To find the recoil velocity of the pistol, we can use the principle of conservation of momentum. According to this principle, the total momentum before the bullet is fired is equal to the total momentum after the bullet is fired.
Let's denote the recoil velocity of the pistol as Vp and the velocity of the bullet as Vb.
The mass of the bullet is 20 grams, which is equal to 0.02 kg. The mass of the pistol is 2 kg.
Before the bullet is fired, the initial momentum of the system (bullet + pistol) is zero since both the bullet and the pistol are initially at rest.
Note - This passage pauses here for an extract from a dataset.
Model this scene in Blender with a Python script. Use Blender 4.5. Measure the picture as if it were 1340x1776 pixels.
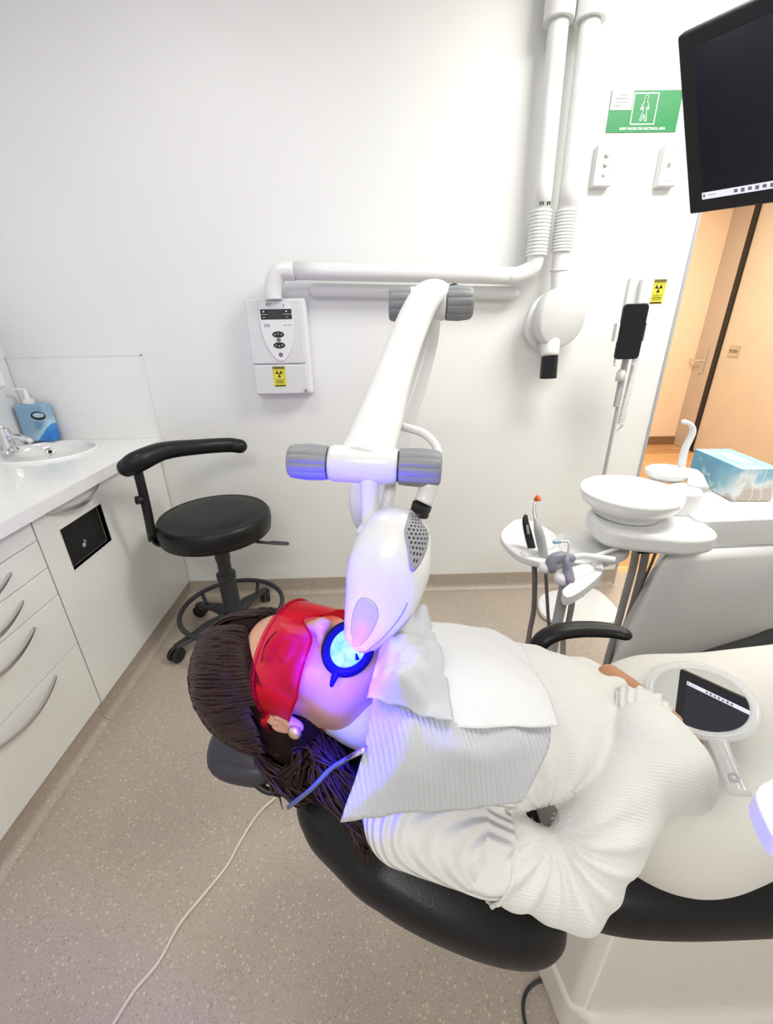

After the bullet is fired, the total momentum of the system must still be zero to satisfy the conservation of momentum. The momentum of the bullet is given by its mass multiplied by its velocity, and the momentum of the pistol is given by its mass multiplied by its recoil velocity. Therefore, we have the following equation:
(0.02 kg × 150 m/s) + (2 kg × Vp) = 0
Simplifying the equation, we get:
3 + 2Vp = 0
2Vp = -3
Vp = -1.5 m/s
The negative sign indicates that the recoil velocity of the pistol is in the opposite direction to the bullet's velocity. Therefore, the recoil velocity of the pistol is 1.5 m/s in the opposite direction to the bullet's motion.